Es ist gleichgültig, wie Sacharoff seine einzelne Programmnummer nennt. Es ist auch gleichgültig, an welche historischen Ideen er seine Gewandungen anähnelt. Zuletzt ist gleichgültig, die Musik welches Komponisten er als Teppich seines Schreitens, Beugens, Betens benutzt. Das immer wieder und vor allen Dingen Außerordentliche ist, daß die Zertrenntheit der Geschlechter, das Vasallensein des Mannes, des Weibes an ihren beziehentlichen Charakter, daß der Dualismus der Begehrungen in Sacharoff sich synthetisiert und nun zu einer einzigen, charakterologisch nicht mehr faßbaren Geste der zwiefach geschlechtlichen Nacktheit wird. Die Scham ist ins Lächerliche und Spießbürgerhafte verwiesen. Die Haltung der sexuellen Einmaligkeit ist abgeschüttelt. Die Statue des Ich ist zerbrochen, und aus allen Poren dieser hermaphroditischen Figur flackert der Ausdruck geglückter, erwünschter, gesteigerter Erlösung von der Enge des einsartigen Selbst.

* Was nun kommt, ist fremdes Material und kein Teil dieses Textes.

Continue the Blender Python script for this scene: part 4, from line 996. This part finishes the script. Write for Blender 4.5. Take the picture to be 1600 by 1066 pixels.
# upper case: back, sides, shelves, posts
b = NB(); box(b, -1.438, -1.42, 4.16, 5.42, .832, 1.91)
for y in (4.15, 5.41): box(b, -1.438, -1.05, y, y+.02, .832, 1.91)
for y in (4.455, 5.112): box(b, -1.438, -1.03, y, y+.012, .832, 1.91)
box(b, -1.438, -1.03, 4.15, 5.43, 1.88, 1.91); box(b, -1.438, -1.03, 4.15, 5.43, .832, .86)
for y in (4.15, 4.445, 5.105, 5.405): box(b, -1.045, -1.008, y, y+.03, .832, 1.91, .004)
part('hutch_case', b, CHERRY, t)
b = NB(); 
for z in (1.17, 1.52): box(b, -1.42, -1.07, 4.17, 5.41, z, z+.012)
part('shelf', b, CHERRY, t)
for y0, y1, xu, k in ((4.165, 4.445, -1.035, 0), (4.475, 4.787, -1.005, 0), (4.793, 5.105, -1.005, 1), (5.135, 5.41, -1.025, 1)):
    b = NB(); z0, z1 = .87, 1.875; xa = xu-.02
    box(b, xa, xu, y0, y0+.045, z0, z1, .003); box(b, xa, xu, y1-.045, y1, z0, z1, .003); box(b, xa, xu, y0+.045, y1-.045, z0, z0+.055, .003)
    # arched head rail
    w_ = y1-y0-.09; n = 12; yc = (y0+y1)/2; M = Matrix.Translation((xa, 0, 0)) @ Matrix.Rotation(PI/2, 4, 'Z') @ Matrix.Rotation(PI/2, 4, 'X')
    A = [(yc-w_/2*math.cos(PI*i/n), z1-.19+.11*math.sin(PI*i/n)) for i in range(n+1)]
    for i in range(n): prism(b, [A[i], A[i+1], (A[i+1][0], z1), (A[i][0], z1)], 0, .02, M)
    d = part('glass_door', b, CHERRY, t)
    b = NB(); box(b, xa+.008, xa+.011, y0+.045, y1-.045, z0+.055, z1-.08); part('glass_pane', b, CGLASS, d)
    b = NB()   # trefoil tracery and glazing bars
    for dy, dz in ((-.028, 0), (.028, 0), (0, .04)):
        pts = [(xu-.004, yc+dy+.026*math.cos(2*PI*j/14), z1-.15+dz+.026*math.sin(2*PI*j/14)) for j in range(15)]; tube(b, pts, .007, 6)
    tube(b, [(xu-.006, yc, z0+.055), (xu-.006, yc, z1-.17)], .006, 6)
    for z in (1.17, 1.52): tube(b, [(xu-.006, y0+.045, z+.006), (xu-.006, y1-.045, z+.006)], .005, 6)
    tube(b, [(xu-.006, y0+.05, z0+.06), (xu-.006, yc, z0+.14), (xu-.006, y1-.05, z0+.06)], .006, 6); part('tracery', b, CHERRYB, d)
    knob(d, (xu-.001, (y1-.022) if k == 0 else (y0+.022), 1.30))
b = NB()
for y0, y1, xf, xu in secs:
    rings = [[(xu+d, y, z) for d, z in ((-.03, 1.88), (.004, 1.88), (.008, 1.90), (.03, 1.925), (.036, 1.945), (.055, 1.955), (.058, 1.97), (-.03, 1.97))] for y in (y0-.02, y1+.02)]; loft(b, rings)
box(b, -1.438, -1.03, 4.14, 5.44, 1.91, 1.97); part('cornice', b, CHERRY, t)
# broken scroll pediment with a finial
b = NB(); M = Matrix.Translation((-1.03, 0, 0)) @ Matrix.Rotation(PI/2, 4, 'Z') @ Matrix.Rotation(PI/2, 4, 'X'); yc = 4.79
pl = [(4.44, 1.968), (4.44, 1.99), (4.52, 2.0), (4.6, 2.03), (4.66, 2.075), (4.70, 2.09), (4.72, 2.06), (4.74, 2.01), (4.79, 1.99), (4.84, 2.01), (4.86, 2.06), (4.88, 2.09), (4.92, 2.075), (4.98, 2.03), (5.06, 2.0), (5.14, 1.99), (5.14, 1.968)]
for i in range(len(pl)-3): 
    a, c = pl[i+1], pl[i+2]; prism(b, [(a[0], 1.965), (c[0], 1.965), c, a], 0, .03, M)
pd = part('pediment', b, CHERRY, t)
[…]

Das Artistische und wie man weiß nur durch jahrelange Zucht Erlangbare bei Sacharoff ist dies, daß er wirklich die Erlösung und Verbrüderung der beiden Komponenten durchsetzt. Denkbar wäre ebenso gut ein Tänzer, der beide Temperamente zwar in sich trägt, sie aber nur bruchstückweise, einmal das eine, dann das andere zur Gebärde zuläßt. Oder wo der Kampf getanzt und symbolisiert würde, der Wille zur Übermacht, die zerstörerische Seite des Gottes. Sacharoff schließt den Zirkel. Und indem er die Harmonie erreicht, wird seine Kunst zu dem, was ihr viel schwerer fallen muß, als der normal-erotischen Kunst unserer weiblichen Kunsttänzer: Sie wird zum Symbol. Das Triebhafte verneint sich, ohne zwar seinen Geruch blühenden Blutes herzugeben. Frau und Mann spiegeln sich, umarmen sich, schließen Frieden in der Biegsamkeit dieser Figur, im rätselhaften Gesichtsprofil, in den Schritten und Drehungen der Schenkel. Man genießt, durch die Vermittlung dieser Linie mehr als nur den eigenen Sexualwunsch. Man genießt den anderen mit, den wir im Leben mit unserer Liebe verfolgen, den zu erkennen jedoch uns nie beschieden ist. Die Frau wird ratlos, weil sie von diesem Manne sich entschleiert sieht, und der Mann erschrickt, weil seine Finessen im Verführungsspiel alle unerbittlich reportiert werden. Aber statt verlegen oder nervös gemacht diesem Künstler zuzuapplaudieren, wäre es wohl angebrachter, ihm mit Ergriffenheit und Stille dafür zu danken, daß sich seinem [sic] Können einem so rücksichtslosen, unalltäglichen und extravaganten Künstler-Mut vereinigt.


1 Friedrich Markus Huebner: "Alexander Sacharoff", in: Phoebus. Monatsschrift für Ästhetik und Kritik des Theaters, 1.Jg., (München) 1914, H.3, S.101–104 (Abb. vor S.101, 117, 133).